◆ Problem to solve ◆
Would you repeat the listing exactly but omit every picture?

============

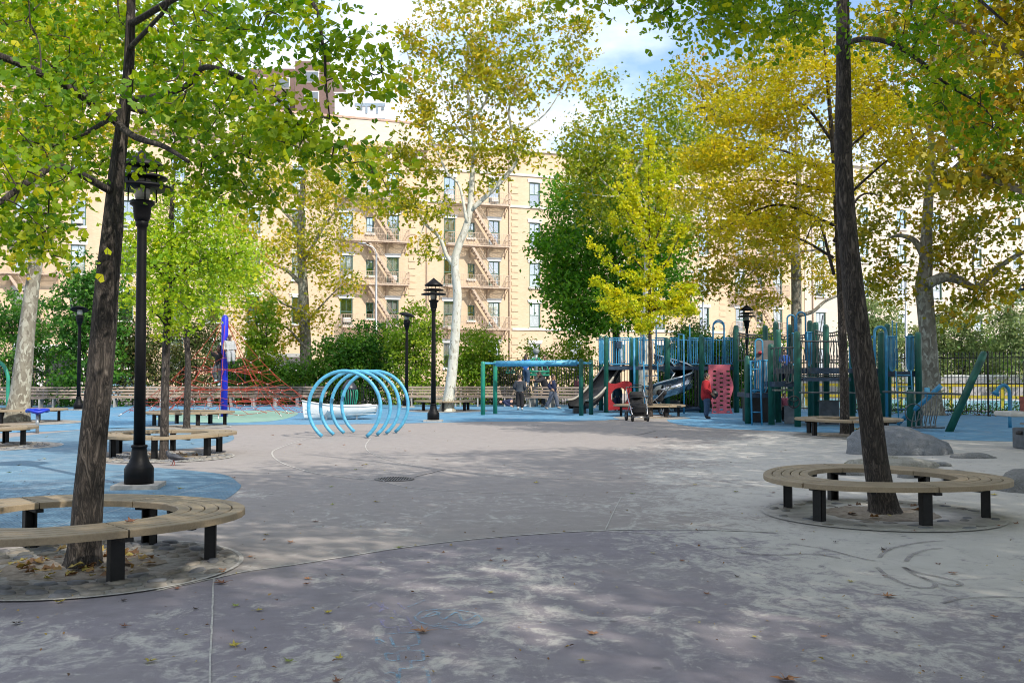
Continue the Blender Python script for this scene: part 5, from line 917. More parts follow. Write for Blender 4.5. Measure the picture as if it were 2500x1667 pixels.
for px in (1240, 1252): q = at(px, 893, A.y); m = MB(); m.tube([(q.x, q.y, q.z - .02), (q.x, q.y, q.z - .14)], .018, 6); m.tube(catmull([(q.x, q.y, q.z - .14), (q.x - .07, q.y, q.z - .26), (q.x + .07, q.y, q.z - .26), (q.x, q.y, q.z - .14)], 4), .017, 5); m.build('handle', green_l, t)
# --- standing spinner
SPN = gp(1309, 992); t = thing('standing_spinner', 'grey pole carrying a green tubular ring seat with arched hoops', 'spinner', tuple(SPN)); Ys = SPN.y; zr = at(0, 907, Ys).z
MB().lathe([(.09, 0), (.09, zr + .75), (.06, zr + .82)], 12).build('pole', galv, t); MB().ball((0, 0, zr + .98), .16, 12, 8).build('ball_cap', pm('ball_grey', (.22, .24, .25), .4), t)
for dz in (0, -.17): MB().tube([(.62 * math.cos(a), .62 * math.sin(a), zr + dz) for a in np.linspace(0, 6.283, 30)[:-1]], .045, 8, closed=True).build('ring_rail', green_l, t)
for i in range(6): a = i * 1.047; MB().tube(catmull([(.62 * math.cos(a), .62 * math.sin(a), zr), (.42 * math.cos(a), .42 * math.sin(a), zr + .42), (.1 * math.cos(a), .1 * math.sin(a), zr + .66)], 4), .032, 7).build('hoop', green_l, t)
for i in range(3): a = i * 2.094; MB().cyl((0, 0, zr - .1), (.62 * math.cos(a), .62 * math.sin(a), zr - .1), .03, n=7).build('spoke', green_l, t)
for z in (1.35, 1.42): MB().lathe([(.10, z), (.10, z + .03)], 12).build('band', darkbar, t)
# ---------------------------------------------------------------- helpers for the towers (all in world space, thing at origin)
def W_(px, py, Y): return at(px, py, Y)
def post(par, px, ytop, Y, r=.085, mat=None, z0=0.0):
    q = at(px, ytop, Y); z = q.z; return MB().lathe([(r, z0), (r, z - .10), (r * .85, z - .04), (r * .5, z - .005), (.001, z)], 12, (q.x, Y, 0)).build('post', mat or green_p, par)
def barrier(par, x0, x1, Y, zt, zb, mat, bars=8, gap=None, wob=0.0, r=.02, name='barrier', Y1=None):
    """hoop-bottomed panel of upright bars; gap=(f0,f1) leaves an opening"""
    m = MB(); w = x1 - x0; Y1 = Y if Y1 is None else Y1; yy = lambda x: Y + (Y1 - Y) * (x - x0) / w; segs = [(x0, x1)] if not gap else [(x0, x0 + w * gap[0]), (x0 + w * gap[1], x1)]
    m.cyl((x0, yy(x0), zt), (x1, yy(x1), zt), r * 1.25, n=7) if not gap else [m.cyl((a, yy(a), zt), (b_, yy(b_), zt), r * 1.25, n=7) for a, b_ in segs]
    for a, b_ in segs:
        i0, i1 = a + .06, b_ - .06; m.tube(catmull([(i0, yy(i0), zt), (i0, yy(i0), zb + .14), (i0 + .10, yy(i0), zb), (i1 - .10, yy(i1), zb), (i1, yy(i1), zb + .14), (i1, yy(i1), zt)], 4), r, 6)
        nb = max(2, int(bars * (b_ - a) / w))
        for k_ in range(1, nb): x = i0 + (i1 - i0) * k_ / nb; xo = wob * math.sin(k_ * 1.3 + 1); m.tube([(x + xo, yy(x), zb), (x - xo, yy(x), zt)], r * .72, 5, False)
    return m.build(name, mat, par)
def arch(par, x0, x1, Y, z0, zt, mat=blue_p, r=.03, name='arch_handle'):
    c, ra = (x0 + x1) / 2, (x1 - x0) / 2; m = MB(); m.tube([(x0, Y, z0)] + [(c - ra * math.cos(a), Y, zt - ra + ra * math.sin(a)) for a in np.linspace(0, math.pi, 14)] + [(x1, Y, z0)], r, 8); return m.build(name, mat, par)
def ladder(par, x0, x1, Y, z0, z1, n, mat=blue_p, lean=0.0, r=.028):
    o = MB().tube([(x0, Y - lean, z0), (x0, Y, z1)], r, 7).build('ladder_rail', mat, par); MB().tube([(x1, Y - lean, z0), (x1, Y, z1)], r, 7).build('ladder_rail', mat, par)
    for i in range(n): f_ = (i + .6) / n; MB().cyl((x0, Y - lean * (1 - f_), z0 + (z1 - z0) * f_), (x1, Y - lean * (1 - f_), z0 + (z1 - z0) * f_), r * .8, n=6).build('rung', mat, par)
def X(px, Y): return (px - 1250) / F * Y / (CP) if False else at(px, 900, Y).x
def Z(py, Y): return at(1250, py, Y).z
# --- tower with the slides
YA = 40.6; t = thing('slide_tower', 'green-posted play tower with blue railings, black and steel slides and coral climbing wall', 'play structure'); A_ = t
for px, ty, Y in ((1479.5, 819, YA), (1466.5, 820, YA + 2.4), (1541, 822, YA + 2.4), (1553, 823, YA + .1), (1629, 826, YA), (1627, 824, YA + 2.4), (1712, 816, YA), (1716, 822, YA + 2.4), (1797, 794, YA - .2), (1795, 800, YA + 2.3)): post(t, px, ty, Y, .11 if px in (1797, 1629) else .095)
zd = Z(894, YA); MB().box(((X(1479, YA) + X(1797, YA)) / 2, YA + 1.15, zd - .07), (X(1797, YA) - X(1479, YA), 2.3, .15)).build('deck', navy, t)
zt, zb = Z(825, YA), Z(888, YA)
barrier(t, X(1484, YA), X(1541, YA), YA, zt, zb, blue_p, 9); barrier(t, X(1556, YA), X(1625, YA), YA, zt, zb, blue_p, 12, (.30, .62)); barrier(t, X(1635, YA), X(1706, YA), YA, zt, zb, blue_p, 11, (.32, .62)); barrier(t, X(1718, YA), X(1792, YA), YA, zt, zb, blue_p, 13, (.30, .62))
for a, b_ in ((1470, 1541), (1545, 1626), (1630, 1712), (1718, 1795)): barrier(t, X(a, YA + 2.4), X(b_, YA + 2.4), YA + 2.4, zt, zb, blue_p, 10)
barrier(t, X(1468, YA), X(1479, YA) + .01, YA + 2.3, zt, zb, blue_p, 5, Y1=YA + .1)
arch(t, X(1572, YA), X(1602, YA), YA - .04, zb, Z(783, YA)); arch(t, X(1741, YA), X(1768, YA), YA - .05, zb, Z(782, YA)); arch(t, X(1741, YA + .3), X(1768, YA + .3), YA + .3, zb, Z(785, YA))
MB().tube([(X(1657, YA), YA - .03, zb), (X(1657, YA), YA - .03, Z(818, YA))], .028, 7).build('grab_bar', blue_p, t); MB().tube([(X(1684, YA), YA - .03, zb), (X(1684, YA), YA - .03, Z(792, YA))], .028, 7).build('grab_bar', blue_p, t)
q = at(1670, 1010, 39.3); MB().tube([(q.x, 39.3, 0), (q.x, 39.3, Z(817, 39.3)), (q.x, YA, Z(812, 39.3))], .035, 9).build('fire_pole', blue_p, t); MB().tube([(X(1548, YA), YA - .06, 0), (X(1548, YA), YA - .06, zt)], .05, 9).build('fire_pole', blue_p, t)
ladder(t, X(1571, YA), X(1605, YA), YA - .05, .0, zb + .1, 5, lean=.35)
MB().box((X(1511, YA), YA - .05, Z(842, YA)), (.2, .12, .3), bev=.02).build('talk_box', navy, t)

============

◆ Response for this exercise ◆
Continue the Blender Python script for this scene: part 5, from line 917. More parts follow. Write for Blender 4.5. Measure the picture as if it were 2500x1667 pixels.
for px in (1240, 1252): q = at(px, 893, A.y); m = MB(); m.tube([(q.x, q.y, q.z - .02), (q.x, q.y, q.z - .14)], .018, 6); m.tube(catmull([(q.x, q.y, q.z - .14), (q.x - .07, q.y, q.z - .26), (q.x + .07, q.y, q.z - .26), (q.x, q.y, q.z - .14)], 4), .017, 5); m.build('handle', green_l, t)
# --- standing spinner
SPN = gp(1309, 992); t = thing('standing_spinner', 'grey pole carrying a green tubular ring seat with arched hoops', 'spinner', tuple(SPN)); Ys = SPN.y; zr = at(0, 907, Ys).z
MB().lathe([(.09, 0), (.09, zr + .75), (.06, zr + .82)], 12).build('pole', galv, t); MB().ball((0, 0, zr + .98), .16, 12, 8).build('ball_cap', pm('ball_grey', (.22, .24, .25), .4), t)
for dz in (0, -.17): MB().tube([(.62 * math.cos(a), .62 * math.sin(a), zr + dz) for a in np.linspace(0, 6.283, 30)[:-1]], .045, 8, closed=True).build('ring_rail', green_l, t)
for i in range(6): a = i * 1.047; MB().tube(catmull([(.62 * math.cos(a), .62 * math.sin(a), zr), (.42 * math.cos(a), .42 * math.sin(a), zr + .42), (.1 * math.cos(a), .1 * math.sin(a), zr + .66)], 4), .032, 7).build('hoop', green_l, t)
for i in range(3): a = i * 2.094; MB().cyl((0, 0, zr - .1), (.62 * math.cos(a), .62 * math.sin(a), zr - .1), .03, n=7).build('spoke', green_l, t)
for z in (1.35, 1.42): MB().lathe([(.10, z), (.10, z + .03)], 12).build('band', darkbar, t)
# ---------------------------------------------------------------- helpers for the towers (all in world space, thing at origin)
def W_(px, py, Y): return at(px, py, Y)
def post(par, px, ytop, Y, r=.085, mat=None, z0=0.0):
    q = at(px, ytop, Y); z = q.z; return MB().lathe([(r, z0), (r, z - .10), (r * .85, z - .04), (r * .5, z - .005), (.001, z)], 12, (q.x, Y, 0)).build('post', mat or green_p, par)
def barrier(par, x0, x1, Y, zt, zb, mat, bars=8, gap=None, wob=0.0, r=.02, name='barrier', Y1=None):
    """hoop-bottomed panel of upright bars; gap=(f0,f1) leaves an opening"""
    m = MB(); w = x1 - x0; Y1 = Y if Y1 is None else Y1; yy = lambda x: Y + (Y1 - Y) * (x - x0) / w; segs = [(x0, x1)] if not gap else [(x0, x0 + w * gap[0]), (x0 + w * gap[1], x1)]
    m.cyl((x0, yy(x0), zt), (x1, yy(x1), zt), r * 1.25, n=7) if not gap else [m.cyl((a, yy(a), zt), (b_, yy(b_), zt), r * 1.25, n=7) for a, b_ in segs]
    for a, b_ in segs:
        i0, i1 = a + .06, b_ - .06; m.tube(catmull([(i0, yy(i0), zt), (i0, yy(i0), zb + .14), (i0 + .10, yy(i0), zb), (i1 - .10, yy(i1), zb), (i1, yy(i1), zb + .14), (i1, yy(i1), zt)], 4), r, 6)
        nb = max(2, int(bars * (b_ - a) / w))
        for k_ in range(1, nb): x = i0 + (i1 - i0) * k_ / nb; xo = wob * math.sin(k_ * 1.3 + 1); m.tube([(x + xo, yy(x), zb), (x - xo, yy(x), zt)], r * .72, 5, False)
    return m.build(name, mat, par)
def arch(par, x0, x1, Y, z0, zt, mat=blue_p, r=.03, name='arch_handle'):
    c, ra = (x0 + x1) / 2, (x1 - x0) / 2; m = MB(); m.tube([(x0, Y, z0)] + [(c - ra * math.cos(a), Y, zt - ra + ra * math.sin(a)) for a in np.linspace(0, math.pi, 14)] + [(x1, Y, z0)], r, 8); return m.build(name, mat, par)
def ladder(par, x0, x1, Y, z0, z1, n, mat=blue_p, lean=0.0, r=.028):
    o = MB().tube([(x0, Y - lean, z0), (x0, Y, z1)], r, 7).build('ladder_rail', mat, par); MB().tube([(x1, Y - lean, z0), (x1, Y, z1)], r, 7).build('ladder_rail', mat, par)
    for i in range(n): f_ = (i + .6) / n; MB().cyl((x0, Y - lean * (1 - f_), z0 + (z1 - z0) * f_), (x1, Y - lean * (1 - f_), z0 + (z1 - z0) * f_), r * .8, n=6).build('rung', mat, par)
def X(px, Y): return (px - 1250) / F * Y / (CP) if False else at(px, 900, Y).x
def Z(py, Y): return at(1250, py, Y).z
# --- tower with the slides
YA = 40.6; t = thing('slide_tower', 'green-posted play tower with blue railings, black and steel slides and coral climbing wall', 'play structure'); A_ = t
for px, ty, Y in ((1479.5, 819, YA), (1466.5, 820, YA + 2.4), (1541, 822, YA + 2.4), (1553, 823, YA + .1), (1629, 826, YA), (1627, 824, YA + 2.4), (1712, 816, YA), (1716, 822, YA + 2.4), (1797, 794, YA - .2), (1795, 800, YA + 2.3)): post(t, px, ty, Y, .11 if px in (1797, 1629) else .095)
zd = Z(894, YA); MB().box(((X(1479, YA) + X(1797, YA)) / 2, YA + 1.15, zd - .07), (X(1797, YA) - X(1479, YA), 2.3, .15)).build('deck', navy, t)
zt, zb = Z(825, YA), Z(888, YA)
barrier(t, X(1484, YA), X(1541, YA), YA, zt, zb, blue_p, 9); barrier(t, X(1556, YA), X(1625, YA), YA, zt, zb, blue_p, 12, (.30, .62)); barrier(t, X(1635, YA), X(1706, YA), YA, zt, zb, blue_p, 11, (.32, .62)); barrier(t, X(1718, YA), X(1792, YA), YA, zt, zb, blue_p, 13, (.30, .62))
for a, b_ in ((1470, 1541), (1545, 1626), (1630, 1712), (1718, 1795)): barrier(t, X(a, YA + 2.4), X(b_, YA + 2.4), YA + 2.4, zt, zb, blue_p, 10)
barrier(t, X(1468, YA), X(1479, YA) + .01, YA + 2.3, zt, zb, blue_p, 5, Y1=YA + .1)
arch(t, X(1572, YA), X(1602, YA), YA - .04, zb, Z(783, YA)); arch(t, X(1741, YA), X(1768, YA), YA - .05, zb, Z(782, YA)); arch(t, X(1741, YA + .3), X(1768, YA + .3), YA + .3, zb, Z(785, YA))
MB().tube([(X(1657, YA), YA - .03, zb), (X(1657, YA), YA - .03, Z(818, YA))], .028, 7).build('grab_bar', blue_p, t); MB().tube([(X(1684, YA), YA - .03, zb), (X(1684, YA), YA - .03, Z(792, YA))], .028, 7).build('grab_bar', blue_p, t)
q = at(1670, 1010, 39.3); MB().tube([(q.x, 39.3, 0), (q.x, 39.3, Z(817, 39.3)), (q.x, YA, Z(812, 39.3))], .035, 9).build('fire_pole', blue_p, t); MB().tube([(X(1548, YA), YA - .06, 0), (X(1548, YA), YA - .06, zt)], .05, 9).build('fire_pole', blue_p, t)
ladder(t, X(1571, YA), X(1605, YA), YA - .05, .0, zb + .1, 5, lean=.35)
MB().box((X(1511, YA), YA - .05, Z(842, YA)), (.2, .12, .3), bev=.02).build('talk_box', navy, t)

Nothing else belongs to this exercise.